Write the listing below out again exactly, dropping the images.

#####

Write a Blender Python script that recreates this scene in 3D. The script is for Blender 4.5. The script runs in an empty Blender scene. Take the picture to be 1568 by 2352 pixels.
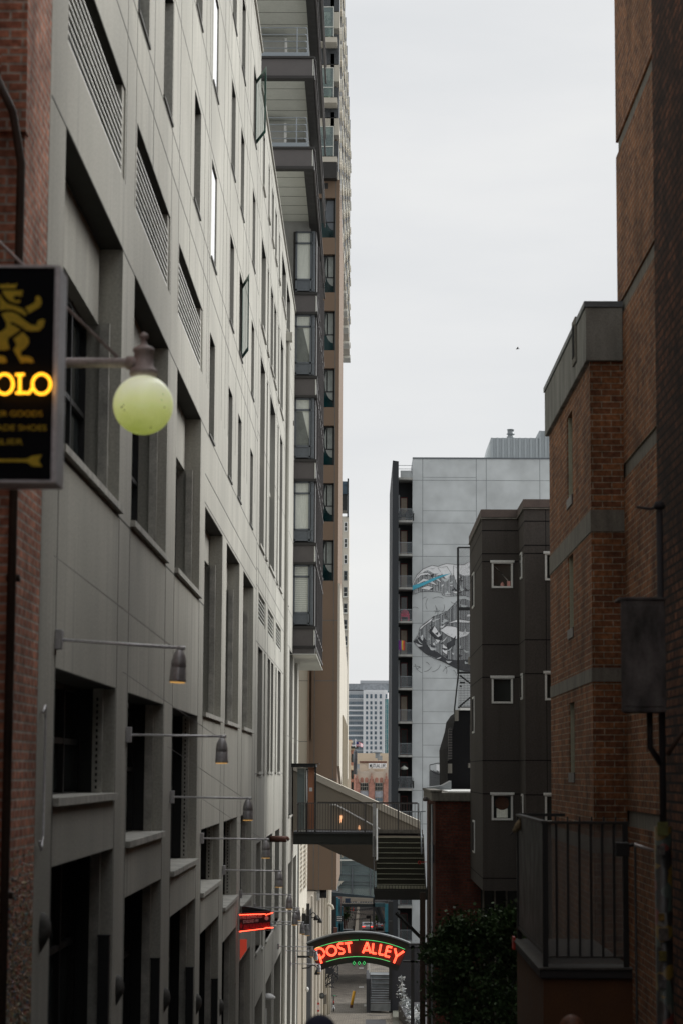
SKYB, EXPO, ZEN = 8.0, 0.15, 1.0
import bpy, math, random
from mathutils import Vector, Matrix
random.seed(7)
S = bpy.context.scene; C = S.collection
# ---------------------------------------------------------------- camera model (measured from the photo)
F = 5000.0; CX, CY = 784, 1176; VX, VY = 835, 1774
_y = Vector((VX-CX, -(VY-CY), -F)).normalized()
_u = Vector((.005, 1, 0)); _u.z = -(_y.x*_u.x+_y.y*_u.y)/_y.z
_z = _u.normalized(); _x = _y.cross(_z)
def ray(u, v):
    d = Vector((u-CX, -(v-CY), -F)); return Vector((d.dot(_x), d.dot(_y), d.dot(_z)))
def at(u, v, Y):                      # picture point at depth Y -> metres
    d = ray(u, v); return d*(Y/d.y)
def atX(u, v, X):
    d = ray(u, v); return d*(X/d.x)
def atZ(u, v, Z):
    d = ray(u, v); return d*(Z/d.z)
def cr(ox, oy, s): return lambda x, y: ((x/s+ox)*.57415, (y/s+oy)*.57415)
# ---------------------------------------------------------------- mesh builder
class MB:
    def __init__(s): s.v = []; s.f = []
    def quad(s, *p):
        n = len(s.v); s.v += [tuple(q) for q in p]; s.f.append(tuple(range(n, n+len(p)))); return s
    def box(s, x0, x1, y0, y1, z0, z1):
        if x0 > x1: x0, x1 = x1, x0
        if y0 > y1: y0, y1 = y1, y0
        if z0 > z1: z0, z1 = z1, z0
        n = len(s.v)
        s.v += [(x0,y0,z0),(x1,y0,z0),(x1,y1,z0),(x0,y1,z0),(x0,y0,z1),(x1,y0,z1),(x1,y1,z1),(x0,y1,z1)]
        for q in ((0,3,2,1),(4,5,6,7),(0,1,5,4),(1,2,6,5),(2,3,7,6),(3,0,4,7)): s.f.append(tuple(n+i for i in q))
        return s
    def prism(s, pts, d, ax):         # outline extruded along axis: ax 'y': pts (x,z), 'x': pts (y,z), 'z': pts (x,y)
        a, b = d
        m = {'y': lambda p, t: (p[0], t, p[1]), 'x': lambda p, t: (t, p[0], p[1]), 'z': lambda p, t: (p[0], p[1], t)}[ax]
        n = len(s.v); k = len(pts)
        s.v += [m(p, a) for p in pts]+[m(p, b) for p in pts]
        s.f.append(tuple(n+i for i in range(k))); s.f.append(tuple(n+k+i for i in reversed(range(k))))
        for i in range(k): j = (i+1) % k; s.f.append((n+i, n+k+i, n+k+j, n+j))
        return s
    def tube(s, pts, r, seg=8, closed=False, r1=None):
        pts = [Vector(p) for p in pts]; k = len(pts); n0 = len(s.v); up = Vector((0.13, .2, 1)).normalized()
        for i, p in enumerate(pts):
            if closed: t = pts[(i+1) % k]-pts[i-1]
            else: t = pts[min(i+1, k-1)]-pts[max(i-1, 0)]
            t.normalize(); a = t.cross(up)
            if a.length < .05: a = t.cross(Vector((1, 0, 0)))
            a.normalize(); b = t.cross(a)
            rr = r if r1 is None else r+(r1-r)*i/max(1, k-1)
            for j in range(seg):
                w = 2*math.pi*j/seg; s.v.append(tuple(p+a*math.cos(w)*rr+b*math.sin(w)*rr))
        for i in range(k if closed else k-1):
            for j in range(seg):
                A = n0+i*seg; B = n0+((i+1) % k)*seg; s.f.append((A+j, A+(j+1) % seg, B+(j+1) % seg, B+j))
        if not closed:
            s.f.append(tuple(n0+j for j in reversed(range(seg)))); s.f.append(tuple(n0+(k-1)*seg+j for j in range(seg)))
        return s
    def lathe(s, prof, c=(0, 0, 0), seg=20, ax='z'):
        n0 = len(s.v); k = len(prof)
        for r, h in prof:
            for j in range(seg):
                w = 2*math.pi*j/seg; a, b = r*math.cos(w), r*math.sin(w)
                q = {'z': (a, b, h), 'x': (h, a, b), 'y': (a, h, b)}[ax]
                s.v.append((c[0]+q[0], c[1]+q[1], c[2]+q[2]))
        for i in range(k-1):
            for j in range(seg): s.f.append((n0+i*seg+j, n0+i*seg+(j+1) % seg, n0+(i+1)*seg+(j+1) % seg, n0+(i+1)*seg+j))
        return s
    def build(s, name, mat, parent=None, smooth=False, bevel=0):
        me = bpy.data.meshes.new(name); o = parent.location if parent is not None else Vector((0, 0, 0))
        if parent is not None and parent.parent is not None: o = parent.parent.location+parent.location
        me.from_pydata([(v[0]-o.x, v[1]-o.y, v[2]-o.z) for v in s.v], [], s.f)
        import bmesh
        bm = bmesh.new(); bm.from_mesh(me); bmesh.ops.recalc_face_normals(bm, faces=bm.faces); bm.to_mesh(me); bm.free()
        if smooth:
            for p in me.polygons: p.use_smooth = True
        me.materials.append(mat); ob = bpy.data.objects.new(name, me); C.objects.link(ob)
        if parent is not None: ob.parent = parent
        if bevel:
            m = ob.modifiers.new('bevel', 'BEVEL'); m.width = bevel; m.segments = 2; m.limit_method = 'ANGLE'
        return ob
def tag(o, label=None, cat=None, group=None, kind=None):
    if label: o['label'] = label
    if cat: o['category'] = cat
    if group: o['group'] = group
    if kind: o['kind'] = kind
    return o
def thing(name, label, cat, loc=(0, 0, 0), group=None):
    o = bpy.data.objects.new(name, None); C.objects.link(o); o.location = loc; o.empty_display_size = .3
    return tag(o, label, cat, group)
def copy_tree(o, parent=None):
    c = o.copy(); C.objects.link(c); c.parent = parent
    for ch in list(o.children): copy_tree(ch, c)
    return c
def pbox(mb, f, x0, y0, x1, y1, Y, d=.1):        # box whose front fills picture rectangle at depth Y
    a = at(*f(x0, y0), Y); b = at(*f(x1, y1), Y); return mb.box(a.x, b.x, Y, Y+d, b.z, a.z)
I = lambda x, y: (x, y)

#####

Problem solution -
Write a Blender Python script that recreates this scene in 3D. The script is for Blender 4.5. The script runs in an empty Blender scene. Take the picture to be 1568 by 2352 pixels.
SKYB, EXPO, ZEN = 8.0, 0.15, 1.0
import bpy, math, random
from mathutils import Vector, Matrix
random.seed(7)
S = bpy.context.scene; C = S.collection
# ---------------------------------------------------------------- camera model (measured from the photo)
F = 5000.0; CX, CY = 784, 1176; VX, VY = 835, 1774
_y = Vector((VX-CX, -(VY-CY), -F)).normalized()
_u = Vector((.005, 1, 0)); _u.z = -(_y.x*_u.x+_y.y*_u.y)/_y.z
_z = _u.normalized(); _x = _y.cross(_z)
def ray(u, v):
    d = Vector((u-CX, -(v-CY), -F)); return Vector((d.dot(_x), d.dot(_y), d.dot(_z)))
def at(u, v, Y):                      # picture point at depth Y -> metres
    d = ray(u, v); return d*(Y/d.y)
def atX(u, v, X):
    d = ray(u, v); return d*(X/d.x)
def atZ(u, v, Z):
    d = ray(u, v); return d*(Z/d.z)
def cr(ox, oy, s): return lambda x, y: ((x/s+ox)*.57415, (y/s+oy)*.57415)
# ---------------------------------------------------------------- mesh builder
class MB:
    def __init__(s): s.v = []; s.f = []
    def quad(s, *p):
        n = len(s.v); s.v += [tuple(q) for q in p]; s.f.append(tuple(range(n, n+len(p)))); return s
    def box(s, x0, x1, y0, y1, z0, z1):
        if x0 > x1: x0, x1 = x1, x0
        if y0 > y1: y0, y1 = y1, y0
        if z0 > z1: z0, z1 = z1, z0
        n = len(s.v)
        s.v += [(x0,y0,z0),(x1,y0,z0),(x1,y1,z0),(x0,y1,z0),(x0,y0,z1),(x1,y0,z1),(x1,y1,z1),(x0,y1,z1)]
        for q in ((0,3,2,1),(4,5,6,7),(0,1,5,4),(1,2,6,5),(2,3,7,6),(3,0,4,7)): s.f.append(tuple(n+i for i in q))
        return s
    def prism(s, pts, d, ax):         # outline extruded along axis: ax 'y': pts (x,z), 'x': pts (y,z), 'z': pts (x,y)
        a, b = d
        m = {'y': lambda p, t: (p[0], t, p[1]), 'x': lambda p, t: (t, p[0], p[1]), 'z': lambda p, t: (p[0], p[1], t)}[ax]
        n = len(s.v); k = len(pts)
        s.v += [m(p, a) for p in pts]+[m(p, b) for p in pts]
        s.f.append(tuple(n+i for i in range(k))); s.f.append(tuple(n+k+i for i in reversed(range(k))))
        for i in range(k): j = (i+1) % k; s.f.append((n+i, n+k+i, n+k+j, n+j))
        return s
    def tube(s, pts, r, seg=8, closed=False, r1=None):
        pts = [Vector(p) for p in pts]; k = len(pts); n0 = len(s.v); up = Vector((0.13, .2, 1)).normalized()
        for i, p in enumerate(pts):
            if closed: t = pts[(i+1) % k]-pts[i-1]
            else: t = pts[min(i+1, k-1)]-pts[max(i-1, 0)]
            t.normalize(); a = t.cross(up)
            if a.length < .05: a = t.cross(Vector((1, 0, 0)))
            a.normalize(); b = t.cross(a)
            rr = r if r1 is None else r+(r1-r)*i/max(1, k-1)
            for j in range(seg):
                w = 2*math.pi*j/seg; s.v.append(tuple(p+a*math.cos(w)*rr+b*math.sin(w)*rr))
        for i in range(k if closed else k-1):
            for j in range(seg):
                A = n0+i*seg; B = n0+((i+1) % k)*seg; s.f.append((A+j, A+(j+1) % seg, B+(j+1) % seg, B+j))
        if not closed:
            s.f.append(tuple(n0+j for j in reversed(range(seg)))); s.f.append(tuple(n0+(k-1)*seg+j for j in range(seg)))
        return s
    def lathe(s, prof, c=(0, 0, 0), seg=20, ax='z'):
        n0 = len(s.v); k = len(prof)
        for r, h in prof:
            for j in range(seg):
                w = 2*math.pi*j/seg; a, b = r*math.cos(w), r*math.sin(w)
                q = {'z': (a, b, h), 'x': (h, a, b), 'y': (a, h, b)}[ax]
                s.v.append((c[0]+q[0], c[1]+q[1], c[2]+q[2]))
        for i in range(k-1):
            for j in range(seg): s.f.append((n0+i*seg+j, n0+i*seg+(j+1) % seg, n0+(i+1)*seg+(j+1) % seg, n0+(i+1)*seg+j))
        return s
    def build(s, name, mat, parent=None, smooth=False, bevel=0):
        me = bpy.data.meshes.new(name); o = parent.location if parent is not None else Vector((0, 0, 0))
        if parent is not None and parent.parent is not None: o = parent.parent.location+parent.location
        me.from_pydata([(v[0]-o.x, v[1]-o.y, v[2]-o.z) for v in s.v], [], s.f)
        import bmesh
        bm = bmesh.new(); bm.from_mesh(me); bmesh.ops.recalc_face_normals(bm, faces=bm.faces); bm.to_mesh(me); bm.free()
        if smooth:
            for p in me.polygons: p.use_smooth = True
        me.materials.append(mat); ob = bpy.data.objects.new(name, me); C.objects.link(ob)
        if parent is not None: ob.parent = parent
        if bevel:
            m = ob.modifiers.new('bevel', 'BEVEL'); m.width = bevel; m.segments = 2; m.limit_method = 'ANGLE'
        return ob
def tag(o, label=None, cat=None, group=None, kind=None):
    if label: o['label'] = label
    if cat: o['category'] = cat
    if group: o['group'] = group
    if kind: o['kind'] = kind
    return o
def thing(name, label, cat, loc=(0, 0, 0), group=None):
    o = bpy.data.objects.new(name, None); C.objects.link(o); o.location = loc; o.empty_display_size = .3
    return tag(o, label, cat, group)
def copy_tree(o, parent=None):
    c = o.copy(); C.objects.link(c); c.parent = parent
    for ch in list(o.children): copy_tree(ch, c)
    return c
def pbox(mb, f, x0, y0, x1, y1, Y, d=.1):        # box whose front fills picture rectangle at depth Y
    a = at(*f(x0, y0), Y); b = at(*f(x1, y1), Y); return mb.box(a.x, b.x, Y, Y+d, b.z, a.z)
I = lambda x, y: (x, y)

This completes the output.